Norris, who was a father figure for Jean-Pierre, was “a game-changer” who gave Jean-Pierre a shoulder to cry on and an example of “how to be an authentic Black man.”

“I remember I was acting a fool in the back of the class, and he called me out,” Jean-Pierre said, recounting how Norris gently but firmly corrected him and told him they’d talk after class. “From the moment he did that, I sat in the front of the class, and I gave him undivided attention. I’d never had a correction like that; I was always told, ‘Get out of the class, because you’re interrupting.’ But for someone to say, ‘Hey. I want to connect to you.’ That brought a whole different level.”

At last year’s Black and Brown Male Summit, Jean-Pierre led a workshop titled “What IS Your Why?” — similarly named to his 2020 book “What is Your Why?: Behind The Drive”

That book tasked readers with identifying the thing in their life they can’t give up — so they could stand tall when life gets tough.
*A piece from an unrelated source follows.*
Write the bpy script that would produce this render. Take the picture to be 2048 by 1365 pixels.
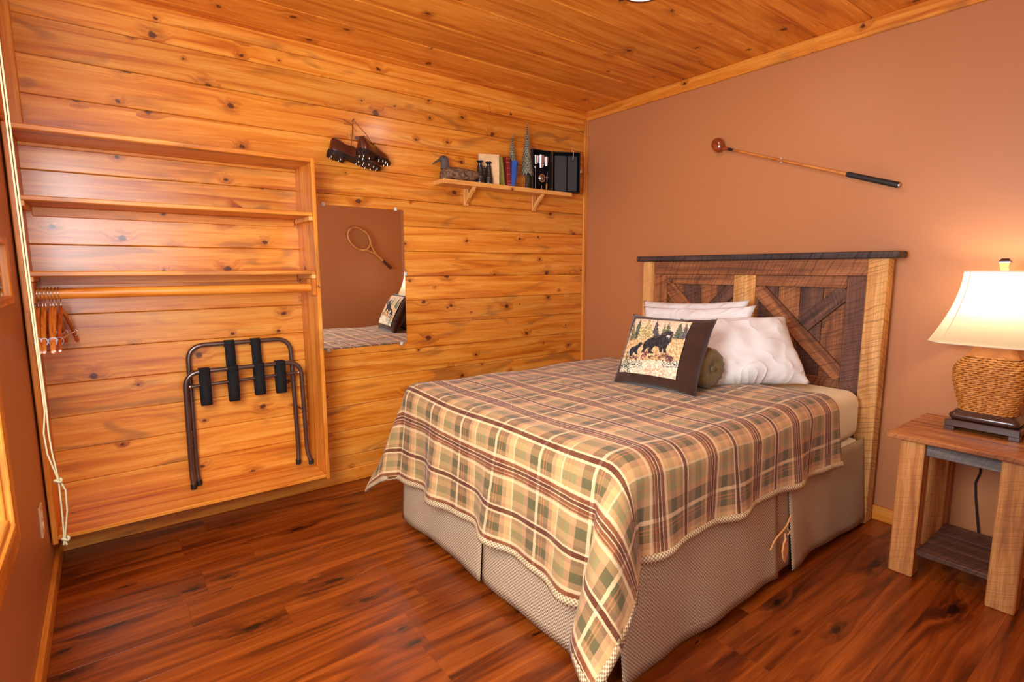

The next year, he published “Our Cry for Justice,” a book of poetry motivated by the Summer 2020 racial justice protests in Seattle.

As a student ambassador at the college, he travelled around the Puget Sound, sharing his story and his experience at Highline. He also takes his messages to regional and statewide conferences for youth professional development. He’s also been nominated for the Forbes “30 Under 30” Seattle edition list, Jean-Pierre shared.

Connecting with and mentoring youth who are still figuring it out — or “going back down the elevator,” as Jean-Pierre puts it — has been a rewarding and humbling process. Looking forward, he hopes to build a full-time career out of speaking and working in schools.

“I want all the kids to know and understand there’s still hope,” he said. “Now I am seeing how God is using my mess, and turning it into a message; my test into a testimony; and the miseries of life into a ministry.”